An issue of dignity

A young girl, refugee from South Sudan, studies in Adjumani, Northern Uganda. Lack of sanitation threatens the improving school enrolment for girls. Photo: LWF/ M. Renaux

Improved sanitation to keep female students in school in Uganda

(LWI) - One of every three girls in Uganda misses up to a week of school each month due to a lack of sanitary pads. LWF is working to reduce the stigma of menstruation and to support girls with proper hygiene materials.

”The monthly red tomato is here…” is the chant of boys at Belle primary school in Palorinya refugee settlement, Uganda, when they spot menstrual blood stains on a girls’ school uniform. This has become an embarrassing and stigmatizing monthly experience for many girls, Peace Julius Juru, a student in the sixth grade of primary school, says.  

“It recently happened to my friend in class, a boy noticed the stains and started chanting ‘the monthly red tomato…,’” she recalls. “He was joined by the rest of the boys, they laughed at her. In tears, she ran out of class and did not return to  school for a couple of days.”

Four days every month

Mary Grace Gala, the headmistress of Belle primary school, has observed incidents like these many times. 2,500 girls are enrolled in her school, the majority of them South Sudanese refugees. Many miss classes for at least three days every month because of their menstrual periods, a lack of sanitary items and the fear of “the bleeding shame”.

Research by the organization “Build Africa” indicates that 29.7 percent of the adolescent girls in Uganda miss a minimum of four days per cycle during the 80 days allocated to a school term, and 24.3 percent of the female students said they had been stigmatized, so they had decided to stay at home until the end of the cycle.
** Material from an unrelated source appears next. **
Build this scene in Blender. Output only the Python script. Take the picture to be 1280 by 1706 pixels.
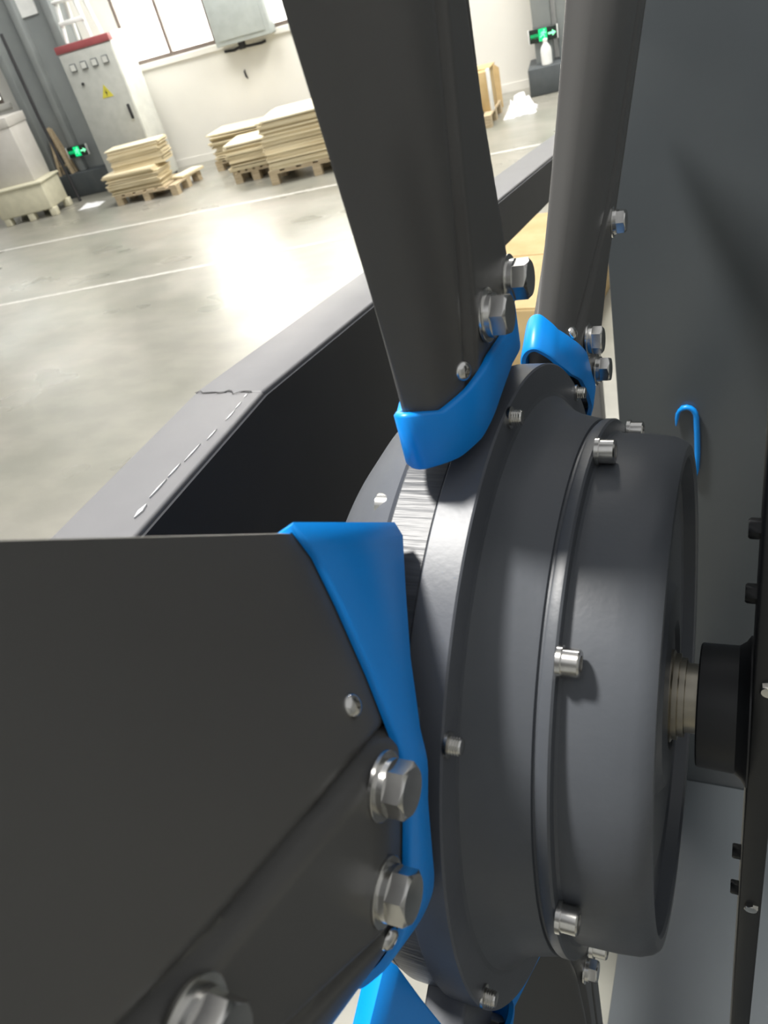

Sanitary napkins cost more than many girls can afford. Consequently, the female students stay at home and miss classes every month. Photos: LWF Uganda

The trend threatens to reverse the success of increased school enrollment, as well as girl’s literacy levels, thus endangering the country’s progress on achieving the sustainable development goals (SDG) such as quality education, no poverty, gender equality, decent work and economic growth.

Tattered clothes for makeshift protection

Sanitary pads in Uganda cost about 2,000 Ugandan Shilling (UGX) - much more than what the majority of the refugee families can afford. The majority of the girls in Uganda’s settlements opt for tattered clothes instead, an uncomfortable and unreliable alternative, as Juan Betty Tisa, another student at Belle primary, explains:  

“I wrap a sweater around my backside whenever I am going to stand because I can never be sure that the rags haven’t leaked,” she says, adding that she usually stays home on the first days of her cycle because this is not enough.

The only affordable alternative are reusable sanitary materials made of old clothing. Photos: LWF Uganda

Other students are so concerned about being stigmatized that they find it hard to concentrate in class. Attending school on such days is as useful as staying home, says Winny George Menahal, a pupil at Morobi primary school in Palorinya. “My confidence vanishes in thin air and I am filled with unease. I hardly hear what the teacher is saying.”

Making the “bleeding shame” history

To overcome the stigma for menstruating girls and to prevent female students from missing classes, the Lutheran World Federation (LWF) in partnership with the International Organization for Migration (IOM) provides free sanitary pads to girls in Palorinya settlement’s primary schools, and has started training women and girls on how to make reusable pads. Part of the campaign is also education of boys and girls about menstruation.

An LWF case worker shows a student how to sew reusable pads. Photos: LWF Uganda

“I received a free package from LWF in August,” said Juru. “I need one like these every month. They are comfortable, and I don’t have to fear stains and shaming,” her fellow student Menahal added.

Shyne Nyamatte, an LWF project officer, says that education on menstruation among boys and girls is geared towards creating behavioral change and preventing menstrual stigma by breaking myths and taboos attached to it. “We want teenagers to discuss menses openly and comfortably so that girls can experience menstruation with confidence, not shame.”

Shyne Nyamatte, LWF project officer, shows the solution to girls missing classes during their period. Photos: LWF Uganda

She also wants to make sure girls are not missing out on education. “With good education comes brighter futures that will help the world to attain the 1st, 4th, 5th and 8th SDGs by 2030,” said Nyamatte. “Besides, access to sanitary pads is a health issue and an issue of dignity for girls,”

Nyamatte appeals to the government of Uganda to include sanitary pads as a basic need in resource allocation to refugees, or to support training for students to make safe reusable sanitary materials.

The project is funded by the International Organization for Migration (IOM).